El mundo, desgraciadamente, está marcado por las divisiones y los conflictos, así como por formas graves de pobreza material y espiritual, incluida la explotación de las personas, incluso de niños y ancianos, y espera de los cristianos un testimonio de mutua estima y cooperación fraterna, que haga brillar, ante toda conciencia, el poder y la verdad de la resurrección de Cristo.
El compromiso paciente y renovado hacia la plena
unidad, la intensificación de las iniciativas comunes y la colaboración entre
todos los discípulos del Señor con vistas al bien común, son como luz brillante
en una noche oscura, y una llamada a
vivir también las diferencias en la caridad y en la mutua comprensión.
Pienso que el espíritu
ecuménico adquiere un valor ejemplar, incluso fuera de los límites visibles
de la comunidad eclesial, y representa, para todos, una fuerte llamada a componer las divergencias,
mediante el diálogo y la valorización de lo que une.
Esto impide también la instrumentalización y la
manipulación de la fe, porque obliga a redescubrir
las genuinas raíces, a comunicar, defender y propagar la verdad, en el
respeto de la dignidad de todo ser humano, y con modos que trasparenten la presencia
de ese amor y de aquella salvación, que se quiere difundir.

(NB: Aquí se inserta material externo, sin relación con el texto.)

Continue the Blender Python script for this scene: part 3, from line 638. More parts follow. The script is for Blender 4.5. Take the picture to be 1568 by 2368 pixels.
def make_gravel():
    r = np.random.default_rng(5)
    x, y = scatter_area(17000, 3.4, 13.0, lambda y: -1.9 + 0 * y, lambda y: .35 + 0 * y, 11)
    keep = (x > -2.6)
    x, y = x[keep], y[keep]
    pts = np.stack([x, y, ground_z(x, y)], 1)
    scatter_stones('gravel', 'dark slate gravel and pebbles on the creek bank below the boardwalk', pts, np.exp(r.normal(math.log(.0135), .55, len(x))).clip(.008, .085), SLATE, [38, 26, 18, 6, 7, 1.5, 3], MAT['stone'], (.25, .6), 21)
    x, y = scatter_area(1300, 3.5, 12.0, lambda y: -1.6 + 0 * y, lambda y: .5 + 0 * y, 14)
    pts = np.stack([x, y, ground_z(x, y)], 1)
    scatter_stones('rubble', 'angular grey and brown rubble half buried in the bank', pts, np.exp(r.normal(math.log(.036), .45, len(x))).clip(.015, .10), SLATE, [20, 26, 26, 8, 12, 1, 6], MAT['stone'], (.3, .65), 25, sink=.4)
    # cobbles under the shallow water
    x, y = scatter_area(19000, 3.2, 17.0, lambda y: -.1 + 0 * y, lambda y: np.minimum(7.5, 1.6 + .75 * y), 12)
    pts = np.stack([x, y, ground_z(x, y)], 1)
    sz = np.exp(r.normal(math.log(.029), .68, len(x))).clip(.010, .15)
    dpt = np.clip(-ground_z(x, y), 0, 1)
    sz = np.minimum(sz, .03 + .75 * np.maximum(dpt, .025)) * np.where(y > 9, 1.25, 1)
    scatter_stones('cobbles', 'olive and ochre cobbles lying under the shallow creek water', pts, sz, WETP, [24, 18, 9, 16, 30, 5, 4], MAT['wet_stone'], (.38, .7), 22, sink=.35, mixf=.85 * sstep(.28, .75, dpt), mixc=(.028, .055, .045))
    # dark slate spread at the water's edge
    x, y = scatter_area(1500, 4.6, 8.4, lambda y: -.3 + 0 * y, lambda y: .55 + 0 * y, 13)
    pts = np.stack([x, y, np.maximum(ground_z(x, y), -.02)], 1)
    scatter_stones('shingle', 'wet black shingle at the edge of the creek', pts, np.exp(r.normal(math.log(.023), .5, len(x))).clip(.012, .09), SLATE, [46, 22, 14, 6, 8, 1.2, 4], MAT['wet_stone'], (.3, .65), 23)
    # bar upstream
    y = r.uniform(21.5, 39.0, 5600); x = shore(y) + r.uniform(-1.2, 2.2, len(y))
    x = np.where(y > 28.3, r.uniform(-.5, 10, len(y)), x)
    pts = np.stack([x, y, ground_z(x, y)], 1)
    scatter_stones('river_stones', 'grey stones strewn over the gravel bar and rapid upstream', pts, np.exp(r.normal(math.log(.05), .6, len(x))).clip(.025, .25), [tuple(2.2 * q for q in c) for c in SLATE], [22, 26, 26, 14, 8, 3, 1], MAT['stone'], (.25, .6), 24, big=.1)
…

Se ofrece de este modo al mundo —que tiene necesidad
urgente de ello— un convincente testimonio
de que Cristo está vivo y operante, capaz de abrir siempre nuevas vías de
reconciliación entre las naciones, las civilizaciones y las religiones. Se
confirma y se hace creíble que Dios es amor y misericordia.
Pido armonizar los conflictos que desgarran la vida civil
y producen divisiones difíciles de sanar.
También quiero destacar la fe de vuestro pueblo y doy gracias porque vuestra fe ha conferido al país su identidad peculiar y la ha hecho
mensajera de Cristo entre las naciones.
Cristo es
vuestra gloria, vuestra luz, el sol que os ha iluminado y dado una nueva vida, que os ha acompañado y sostenido, especialmente en
los momentos de mayor prueba. Me inclino ante la misericordia del Señor, que ha
querido que vuestro país se convirtiese y acogiese el cristianismo como su religión, en un tiempo
en el que todavía arreciaban las persecuciones.
La fe en Cristo no ha sido para este pueblo como un
vestido que se puede poner o quitar en función de las circunstancias o
conveniencias, sino una realidad
constitutiva de su propia identidad, un don de gran valor que se debe
recibir con alegría, y custodiar con atención y fortaleza, a precio de la misma
vida. Que el Señor os siga bendiciendo.